In the pre-nationalized era coal mining was controlled by private owners, and suffered from their lack of interest in scientific methods, unhealthy mining practices and sole motive of profiting. The miner lived in sub standard conditions as well. In 1956, the National Coal Development Corporation was formed with 11 collieries with the task of exploring new coalfields and expediting development of new coal mines1. The objective of nationalization was the conservation of the scarce coal resources, particularly coking coal. Later the name of NCDC was changed to Coal India Limited (CIL). Coal India Limited is a Schedule 'A' 'Navratna' Public Sector Undertaking under Ministry of Coal, Government of India, with Headquarters in Kolkata, West Bengal1. CIL is the single largest coal producing company in the world and the largest corporate employer in the country with manpower of 409,332 (as on 1 July 2009).

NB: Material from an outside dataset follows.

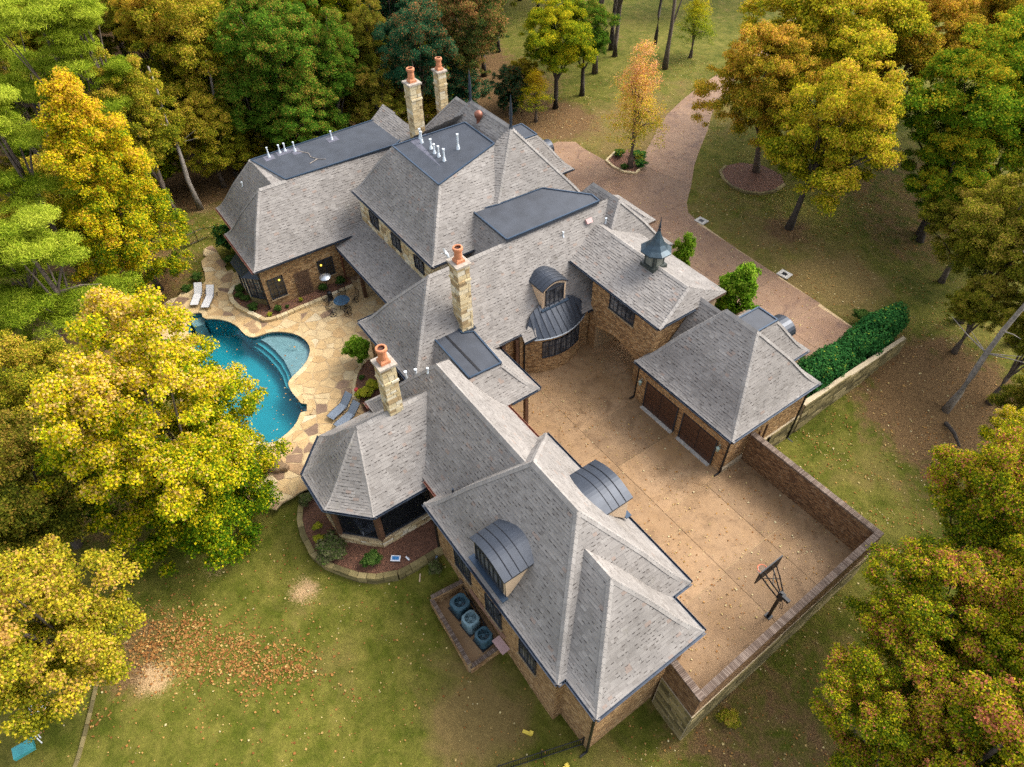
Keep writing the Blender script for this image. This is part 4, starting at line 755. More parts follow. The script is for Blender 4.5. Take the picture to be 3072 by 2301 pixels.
# hall walls, wing walls
wall([(-27.9, 8.98), (-16, 8.98), (-16, 15.2), (-27.9, 15.2)], -1.3, 3.5, [((-20.9, 8.98), (-19.3, 8.98), -1.1, 3.4, [], []), ((-27.9, 8.98), (-27.0, 8.98), -.3, 3.4, [], [])])
p0, p1 = (-19.32, 8.09), (-8.36, 8.09); WX = [(2.0, 3.55, .2, 2.1), (5.0, 6.45, -.2, 1.6), (8.05, 9.45, .0, 1.75)]
wall([(-19.32, 8.09), (-8.36, 8.09), (-8.36, 15.8), (-19.32, 15.8)], -3.6, 3.45, [(p0, p1, -3.2, 3.4, WX, []), ((-8.36, 8.09), (-8.36, 8.6), -3.2, 3.4, [], []), ((-8.36, 14.5), (-8.36, 15.8), -.1, 3.4, [], [])])
for w_ in WX: window(p0, p1, w_[0], w_[2], w_[1] - w_[0], w_[3] - w_[2], 6, 1, 2)
wall([(-8.5, 8.6), (-6.2, 8.6), (-6.2, 14.5), (-8.5, 14.5)], -3.6, 3.45, [((-8.36, 8.6), (-6.2, 8.6), -3.2, 3.4, [], []), ((-6.2, 8.6), (-6.2, 14.5), -3.2, 3.4, [], [])])
# garage
p0, p1 = (-20.85, 24.9), (-13.1, 24.9); DX = [(.9, 3.68, 0, 2.33), (4.25, 6.98, 0, 2.33)]
wall([(-20.85, 24.9), (-13.1, 24.9), (-13.1, 32.3), (-20.85, 32.3)], -2.2, 3.45, [(p0, p1, 0, 3.4, DX, [(.8, 3.78, 2.35), (4.15, 7.08, 2.35)]), ((-13.1, 24.9), (-13.1, 32.3), .35, 3.4, [], [])])
for s0, s1, a, b_ in DX:
    d = HB().box((-20.85 + (s0 + s1) / 2, 24.88, 1.17), (s1 - s0, .06, 2.33)).build('garage_door', 'dark_frame', house)
    for i in range(2):
        for j in range(4): MB().box((-20.85 + s0 + (s1 - s0) * (i + .5) / 2, 24.845, .30 + j * .575), ((s1 - s0) / 2 - .05, .05, .54)).build('panel', 'door_wood', d)
    MB().box((-20.85 + (s0 + s1) / 2, 24.72, .012), (s1 - s0 + .1, .35, .03)).build('threshold', 'pale_concrete', d)
    for sx in (s0 - .03, s1 + .03): MB().box((-20.85 + sx, 24.85, 1.17), (.08, .1, 2.36)).build('jamb', 'dark_frame', d)
wall([(-19.9, 32.2), (-15.4, 32.2), (-15.4, 34.2), (-19.9, 34.2)], -.3, 3.45, [((-15.4, 32.2), (-15.4, 34.2), 0, 3.4, [], [])])
st = HB().prism([(-13.2, 24.95), (-12.98, 24.95), (-12.98, 32.4), (-13.2, 32.4)], -2.2, .3).build('stone_base', 'mortar', house)
stones_on(st, (-12.98, 26.9), (-12.98, 32.4), -1.9, .3, [], (.3, .45), (.6, 1.1), 'wall_stone')
# passage with arched carriage way
p0, p1 = (-27.0, 25.78), (-20.78, 25.78)
arch = lambda s_, z: .76 < s_ < 4.92 and z < 2.15 + .55 * math.sin(math.pi * (s_ - .76) / 4.16)
pts_a = [(.76 + 4.16 * k / 14, 2.15 + .55 * math.sin(math.pi * k / 14)) for k in range(15)]
mb = HB(); V = [(-27.0, z) for z in (0,)]
prof = [(0, -.05), (.76, -.05)] + pts_a + [(4.92, -.05), (6.22, -.05), (6.22, 6.25), (0, 6.25)]
fr_ = [(-27 + s_, 25.78, z) for s_, z in prof]; bk = [(-27 + s_, 31.2, z) for s_, z in prof]; n = len(prof)
mb.add(fr_ + bk, [tuple(range(n)), tuple(range(2 * n - 1, n - 1, -1))] + [((i + 1) % n, i, n + i, n + (i + 1) % n) for i in range(n)])
pw = mb.build('passage_wall', 'brick_mortar', house); WXp = (1.82, 4.22, 4.72, 6.2)
v, t = bricks(p0, p1, 0, 6.2, [arch, WXp]); V, T = list(v), list(t)
v, t = bricks((-20.78, 25.78), (-20.78, 29.5), 3.6, 6.2); V += v; T += t
v, t = bricks((-26.24, 31.2), (-26.24, 25.78), 0, 2.1); V += [tuple(reversed(q)) for q in v] if False else v; T += t
for k in range(14):
    a, b_ = pts_a[k], pts_a[k + 1]; sl = (b_[1] - a[1]); soldier((p0[0] + a[0], p0[1]), (p0[0] + b_[0], p0[1]), 0, b_[0] - a[0], (a[1] + b_[1]) / 2 + .005, .24, V, T)
o = link('bricks', bulk(V, 4, T), pw, ['brick']); o['kind'] = 'stuff'
window(p0, p1, 1.82, 4.74, 2.4, 1.42, 6, 3, 3)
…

With proven coal reserves of 105.82 Billion Tonnes out of total reserves of 267 Billion Tonnes (as on 1 April 2009) Coal India plays a pivotal role in Indian energy scenario. The Mission of Coal India Limited is to produce the planned quantity of coal, efficiently and economically with due regard to safety, conservation and quality2. Coal India is a holding company with seven wholly owned coal producing subsidiary companies and one mine planning & Consultancy Company. It encompasses the whole gamut of identification of coal reserves, detailed exploration followed by design and implementation and optimizing operations for coal extraction in its mines2. The producing companies are Eastern Coalfields Limited (ECL), Sanctoria, West Bengal; Bharat Coking Coal Limited (BCCL), Dhanbad, Jharkhand; Central Coalfields Limited (CCL), Ranchi, Jharkhand; South Eastern Coalfields Limited (SECL), Chattisgarh; Western Coalfields Limited (WCL), Nagpur, Maharashtra; Northern Coalfields Limited (NCL), Singrauli, Madhya Pradesh; and Mahanadi Coalfields Limtied (MCL), Sambalpur, Orissa; The consultancy company is Central Mine Planning and Design Institute Limited (CMPDIL), Ranchi, Jharkhand. North Eastern Coalfields (NEC) a small coal producing unit operating in Margherita, Assam is under direct operational control of CIL.